--- DATA SHOWN ---
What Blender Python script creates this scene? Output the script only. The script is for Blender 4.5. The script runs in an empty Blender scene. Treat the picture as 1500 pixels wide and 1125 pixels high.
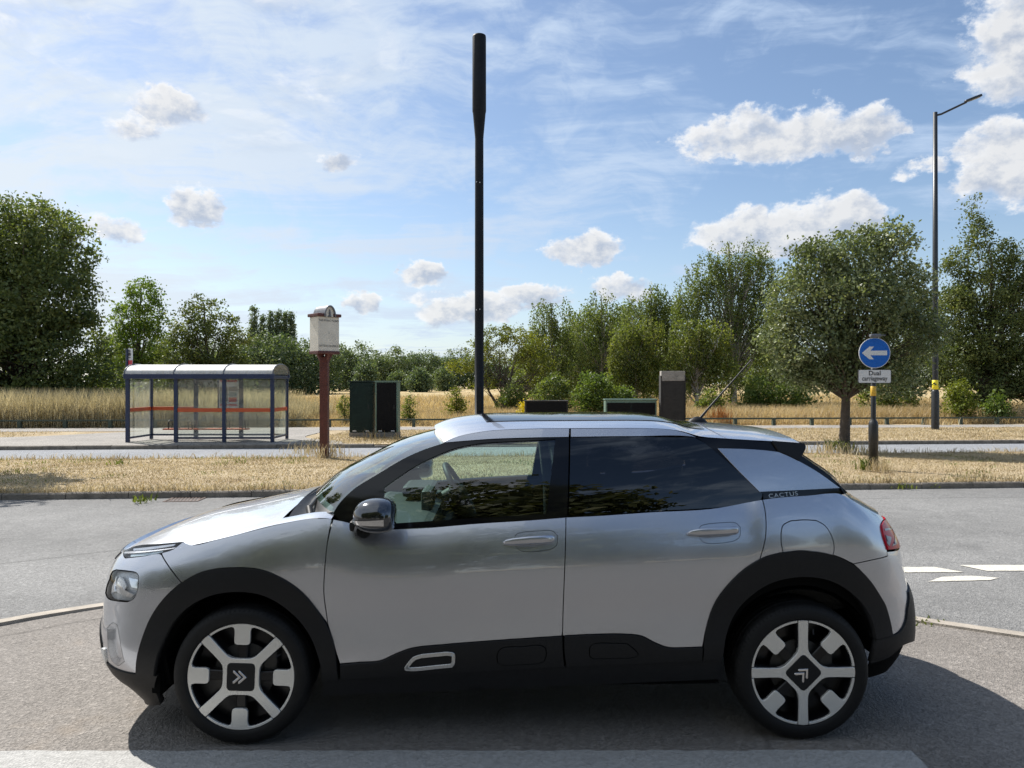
import bpy, bmesh, math, random
import numpy as np
from mathutils import Vector, Matrix
from mathutils.geometry import delaunay_2d_cdt
R = math.radians
SC = bpy.context.scene
COL = SC.collection
random.seed(7)

# ------------------------------------------------------------------ camera
FPX = 1083.0            # focal length in pixels of a 1500 px wide picture
CAM = Vector((0.0, -3.407, 1.65))
cam_d = bpy.data.cameras.new('camera')
cam_d.sensor_width = 36.0
cam_d.lens = 36.0 * FPX / 1500.0
cam_d.clip_start = 0.05
cam_d.clip_end = 4000.0
cam = bpy.data.objects.new('camera', cam_d)
cam.location = CAM
cam.rotation_euler = (R(90), 0, 0)
COL.objects.link(cam)
SC.camera = cam

# ------------------------------------------------------------------ light
SUN_DIR = Vector((-0.68, 0.60, 1.0)).normalized()     # towards the sun
SUN_EL = math.asin(SUN_DIR.z)
sun_d = bpy.data.lights.new('sun', 'SUN')
sun_d.energy = 5.0
sun_d.angle = R(0.53)
sun_d.color = (1.0, 0.96, 0.90)
sun = bpy.data.objects.new('sun', sun_d)
sun.rotation_euler = SUN_DIR.to_track_quat('Z', 'Y').to_euler()
COL.objects.link(sun)
SC.view_settings.view_transform = 'Standard'
SC.view_settings.look = 'None'
SC.view_settings.exposure = 0.62
SC.view_settings.gamma = 1.0
SC.view_settings.use_curve_mapping = False
SC.cycles.max_bounces = 10
SC.cycles.transparent_max_bounces = 24
SC.cycles.use_denoising = True
SC.cycles.denoising_input_passes = 'RGB'
SC.cycles.sample_clamp_indirect = 6.0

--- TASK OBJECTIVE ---
Scan the listing above. Collect all lines with the word "pixels".

--- WORKED SOLUTION ---
What Blender Python script creates this scene? Output the script only. The script is for Blender 4.5. The script runs in an empty Blender scene. Treat the picture as 1500 pixels wide and 1125 pixels high.
FPX = 1083.0            # focal length in pixels of a 1500 px wide picture